■ Exercise objective: In the lines below, output everything from the first line through the line containing "M[mt], upper, smooth=True)" exactly as it is. Pictures are not part of the output.

■ Supplied data:
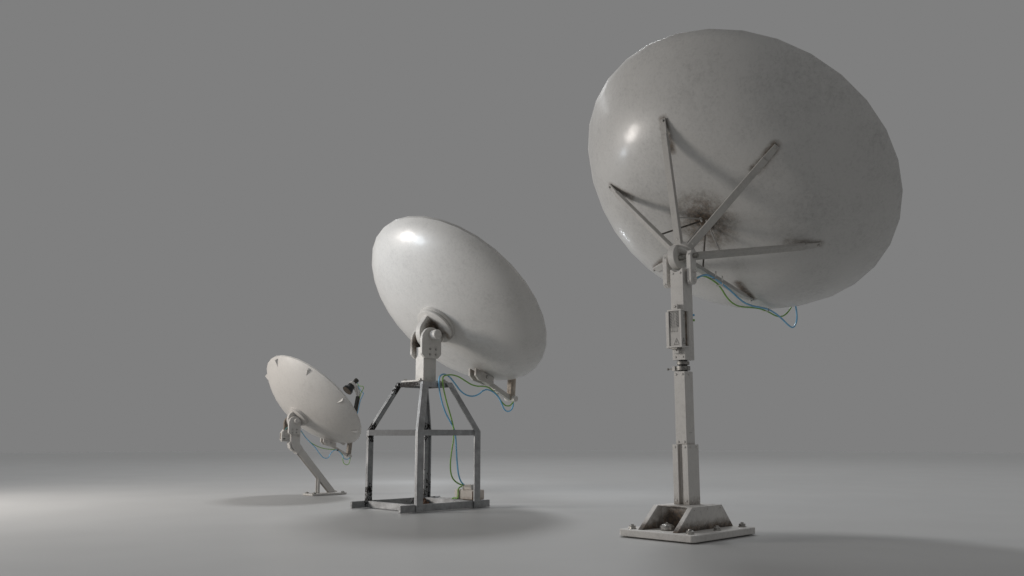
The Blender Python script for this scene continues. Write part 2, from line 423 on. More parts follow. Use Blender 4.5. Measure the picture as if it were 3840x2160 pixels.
# right side prints on the u-plane
fu = bu1-.012+.0015
def strip_u(bm, v0, z0, v1, z1, w):
    d = Vector((0, v1-v0, z1-z0)).normalized(); n = Vector((0, -d.z, d.y))*w/2
    a = Vector((fu, v0, z0)); b = Vector((fu, v1, z1))
    bm.faces.new([bm.verts.new(p) for p in (a-n, b-n, b+n, a+n)])
tri = bm_new(); triangle(tri, .60, 2.318, .062, .072, lambda b, *a: strip_u(b, a[0], a[1], a[2], a[3], a[4]))
L.part('high_voltage_symbol', tri, M['ink'], cab)
sw = bm_new()
for z in (2.635, 2.622, 2.606): strip_u(sw, .60, z, .645, z, .005)
for a in ((.60, 2.575, .645, 2.575), (.60, 2.575, .60, 2.51), (.645, 2.575, .645, 2.55), (.60, 2.505, .615, 2.505), (.635, 2.52, .647, 2.505)): strip_u(sw, *a, .0035)
L.part('worn_panel_print', sw, M['wornink'], cab)
# CAUTION lettering, reading upward
cu_ = bpy.data.curves.new('caution_text', 'FONT'); cu_.body = 'CAUTION'; cu_.size = .040; cu_.align_x = 'CENTER'; cu_.align_y = 'CENTER'; cu_.space_character = 1.04
cu_.offset = .0007
tmp = bpy.data.objects.new('caution_tmp', cu_); COL.objects.link(tmp); bpy.context.view_layer.update()
me = bpy.data.meshes.new_from_object(tmp.evaluated_get(bpy.context.evaluated_depsgraph_get())); bpy.data.objects.remove(tmp)
mw = max(v.co.x for v in me.vertices)-min(v.co.x for v in me.vertices)
ks = .176/mw
for v in me.vertices:
    x, y = v.co.x*ks, v.co.y*ks*1.0
    v.co = Vector((-.542-y, v_, 2.580+x)) - L.c
me.materials.clear(); me.materials.append(M['ink'])
to = bpy.data.objects.new('caution_lettering', me); COL.objects.link(to); to.parent = cab
# cable glands behind the cabinet
for z, mt in ((2.655, 'blue'), (2.59, 'green')):
    bm = bm_new(); add_lathe(bm, (-.475, .845, z), (1, .6, 0), [(0, .014), (.03, .014)], 12); L.part('cable_gland', bm, M[mt], upper, smooth=True)

# yoke: two cheek bars
PIN = Vector((-.58, HL.y, HL.z))
yc = bm_new()
for name_, u0 in (('yoke_bar', -.432), ('yoke_bar', -.79)):
    bm = bm_new(); c = .028
    add_prism(bm, [(.69+c, 3.02), (.80-c, 3.02), (.812, 3.02+c*1.3), (.812, 3.42-c), (.80-c, 3.452), (.69+c, 3.452), (.69, 3.42-c), (.69, 3.02+c*1.3)], u0, u0+.062)
    yb = L.part('yoke_bar', bm, m_clev, bevel=.003)
    for z in (3.085, 3.185):
        L.bolt((u0+.062, .757, z), (1, 0, 0), .022, .03, yb, stud=False, mat=m_clev)
    for z in (3.40, 3.06): L.bolt((u0+.031, .69, z), (0, -1, 0), .01, .006, yb, stud=False, mat=m_clev, name='rivet')
for z in (3.085, 3.185):
    bm = bm_new(); add_lathe(bm, (-.80, .757, z), (1, 0, 0), [(0, .018), (.37, .018)], 14); L.part('cross_bolt', bm, M['dullsteel'], smooth=True)
pz = 3.385
bm = bm_new(); add_lathe(bm, (-.82, .765, pz), (1, 0, 0), [(0, .03), (.03, .03), (.03, .022), (.10, .022), (.10, .036), (.12, .036), (.20, .036), (.29, .036), (.36, .022), (.44, .022), (.44, .034), (.50, .034)], 18); 
pivot = L.part('pivot_shaft', bm, M['dullsteel'], smooth=True, bevel=0)
# hub: pivot lug and ring
lug = bm_new(); add_lathe(lug, (-.675, .765+.03, pz+.02), (1, 0, 0), [(0, .165), (.095, .165)], 28)
L.part('pivot_lug', lug, m_lug, bevel=.006, smooth=True)
hub = bm_new(); Hc = Vector((-.58, .80, 3.405))
Hs = VL-AX*.66
add_lathe(hub, VL-AX*.74, AX, [(0, .145), (.0, .16), (.065, .16), (.065, .10), (.11, .10)], 28)
hubo = L.part('hub_ring', hub, m_lug, smooth=True, bevel=.004)
bm = bm_new(); add_lathe(bm, VL-AX*.78, AX, [(0, .12), (.05, .12)], 24); L.part('hub_boss', bm, m_lug, hubo, smooth=True)
# struts
for k in range(6):
    ang = tipA-k*math.pi/3
    rad = E1*math.cos(ang)+E2*math.sin(ang); tan = -E1*math.sin(ang)+E2*math.cos(ang)
    root = VL-AX*.715+rad*.135
    tip = Vector(tips[k])-AX*.018
    kink = tip-(tip-root).normalized()*.17-AX*.012
    bm = bm_new()
    add_bar(bm, root, kink, .094, .058, tan, .086, .05)
    st = L.part('strut', bm, m_strut, bevel=.004)
    bm = bm_new(); add_bar(bm, kink, tip+(tip-kink).normalized()*.028, .084, .026, tan, .070, .014); L.part('strut_tab', bm, m_strut, st, bevel=.003)
    nrm = (tan.cross((tip-root).normalized())).normalized()
    if nrm.dot(AX) > 0: nrm = -nrm
    L.bolt(tip+nrm*.008, nrm, .016, .014, st, stud=False)
    L.bolt(root+(kink-root).normalized()*.07+nrm*.026, nrm, .011, .006, st, stud=False, mat=m_clev, name='rivet')
    # thin stay from the dish centre to the strut
    q = root+(kink-root)*.24
    bm = bm_new(); add_bar(bm, VL-AX*.01+rad*.05, q+AX*.02, .016, .016, tan); L.part('stay_rod', bm, M['dark_rod'] if k in (3, 5) else m_strut, st)  # two of the rods get a darker tone
bm = bm_new(); add_lathe(bm, VL+AX*.02, -AX, [(0, .10), (.02, .085), (.05, .05), (.07, .03)], 20)
m_boss = paint('rusty_centre', (.22, .17, .13), .7, spots=[(L.pt(VL), .2, .9)]); L.part('centre_boss', bm, m_boss, smooth=True)
bm = bm_new(); add_lathe(bm, VL+AX*0-E1*.0+E2*.03-AX*.05, (-.2, -.2, .6), [(0, .012), (.05, .012), (.05, .018), (.065, .018)], 8); L.part('centre_stud', bm, m_clev)
LB = [(-0.46, 0.814, 3.038), (-0.465, 0.881, 3.084), (-0.47, 0.963, 3.133), (-0.474, 1.074, 3.185), (-0.479, 1.22, 3.227), (-0.484, 1.346, 3.21), (-0.489, 1.512, 3.164), (-0.493, 1.682, 3.123), (-0.498, 1.854, 3.063), (-0.503, 2.007, 3.0), (-0.508, 2.164, 2.948), (-0.512, 2.37, 2.923), (-0.517, 2.655, 2.94), (-0.522, 2.851, 2.937), (-0.527, 3.048, 2.896), (-0.531, 3.248, 2.841), (-0.536, 3.448, 2.741), (-0.541, 3.557, 2.722), (-0.546, 3.674, 2.762), (-0.55, 3.749, 2.889), (-0.555, 3.742, 2.978), (-0.56, 3.725, 3.104)]
LG = [(-0.5, 0.875, 3.055), (-0.505, 0.943, 3.102), (-0.511, 1.027, 3.157), (-0.516, 1.138, 3.202), (-0.521, 1.265, 3.21), (-0.526, 1.411, 3.173), (-0.532, 1.58, 3.144), (-0.537, 1.666, 3.081), (-0.542, 1.753, 3.0), (-0.547, 1.883, 2.934), (-0.553, 2.061, 2.896), (-0.558, 2.246, 2.903), (-0.563, 2.459, 2.931), (-0.568, 2.745, 2.931), (-0.574, 2.943, 2.914), (-0.579, 3.142, 2.866), (-0.584, 3.275, 2.863), (-0.589, 3.439, 2.901), (-0.595, 3.584, 2.979), (-0.6, 3.695, 3.079)]
bm = bm_new(); add_tube(bm, [(-.54, .86, 2.66), (-.55, .872, 2.80), (-.53, .87, 2.95)]+LB, .0125); L.part('cable', bm, M['blue'], smooth=True, label='blue cable')
bm = bm_new(); add_tube(bm, [(-.57, .86, 2.60), (-.58, .872, 2.75), (-.56, .87, 2.92)]+LG, .011); L.part('cable', bm, M['green'], smooth=True, label='green cable')
# cable clips on the lower strut and the dish
def clip(site, c, d, w, h, mat):
    """open wire bracket around the cables"""
    x = Vector(d).normalized(); bm = bm_new(); c = Vector(c)
    u = Vector((1, 0, 0))
    add_bar(bm, c-u*w-Vector((0, 0, .022)), c+u*w*.55-Vector((0, 0, .022)), .008, .012, x)
    add_bar(bm, c+u*w*.5-Vector((0, 0, .022)), c+u*w*.5+Vector((0, 0, h)), .008, .012, x)
    site.part('cable_clip', bm, mat)
clip(L, (-.48, 1.385, 3.205), (0, 1, -.3), .065, .075, m_strut)
clip(L, (-.485, 1.545, 3.14), (0, 1, -.3), .065, .095, m_strut)
clip(L, (-.55, 2.83, 2.93), (0, 1, 0), .08, .03, m_strut)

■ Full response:
The Blender Python script for this scene continues. Write part 2, from line 423 on. More parts follow. Use Blender 4.5. Measure the picture as if it were 3840x2160 pixels.
# right side prints on the u-plane
fu = bu1-.012+.0015
def strip_u(bm, v0, z0, v1, z1, w):
    d = Vector((0, v1-v0, z1-z0)).normalized(); n = Vector((0, -d.z, d.y))*w/2
    a = Vector((fu, v0, z0)); b = Vector((fu, v1, z1))
    bm.faces.new([bm.verts.new(p) for p in (a-n, b-n, b+n, a+n)])
tri = bm_new(); triangle(tri, .60, 2.318, .062, .072, lambda b, *a: strip_u(b, a[0], a[1], a[2], a[3], a[4]))
L.part('high_voltage_symbol', tri, M['ink'], cab)
sw = bm_new()
for z in (2.635, 2.622, 2.606): strip_u(sw, .60, z, .645, z, .005)
for a in ((.60, 2.575, .645, 2.575), (.60, 2.575, .60, 2.51), (.645, 2.575, .645, 2.55), (.60, 2.505, .615, 2.505), (.635, 2.52, .647, 2.505)): strip_u(sw, *a, .0035)
L.part('worn_panel_print', sw, M['wornink'], cab)
# CAUTION lettering, reading upward
cu_ = bpy.data.curves.new('caution_text', 'FONT'); cu_.body = 'CAUTION'; cu_.size = .040; cu_.align_x = 'CENTER'; cu_.align_y = 'CENTER'; cu_.space_character = 1.04
cu_.offset = .0007
tmp = bpy.data.objects.new('caution_tmp', cu_); COL.objects.link(tmp); bpy.context.view_layer.update()
me = bpy.data.meshes.new_from_object(tmp.evaluated_get(bpy.context.evaluated_depsgraph_get())); bpy.data.objects.remove(tmp)
mw = max(v.co.x for v in me.vertices)-min(v.co.x for v in me.vertices)
ks = .176/mw
for v in me.vertices:
    x, y = v.co.x*ks, v.co.y*ks*1.0
    v.co = Vector((-.542-y, v_, 2.580+x)) - L.c
me.materials.clear(); me.materials.append(M['ink'])
to = bpy.data.objects.new('caution_lettering', me); COL.objects.link(to); to.parent = cab
# cable glands behind the cabinet
for z, mt in ((2.655, 'blue'), (2.59, 'green')):
    bm = bm_new(); add_lathe(bm, (-.475, .845, z), (1, .6, 0), [(0, .014), (.03, .014)], 12); L.part('cable_gland', bm, M[mt], upper, smooth=True)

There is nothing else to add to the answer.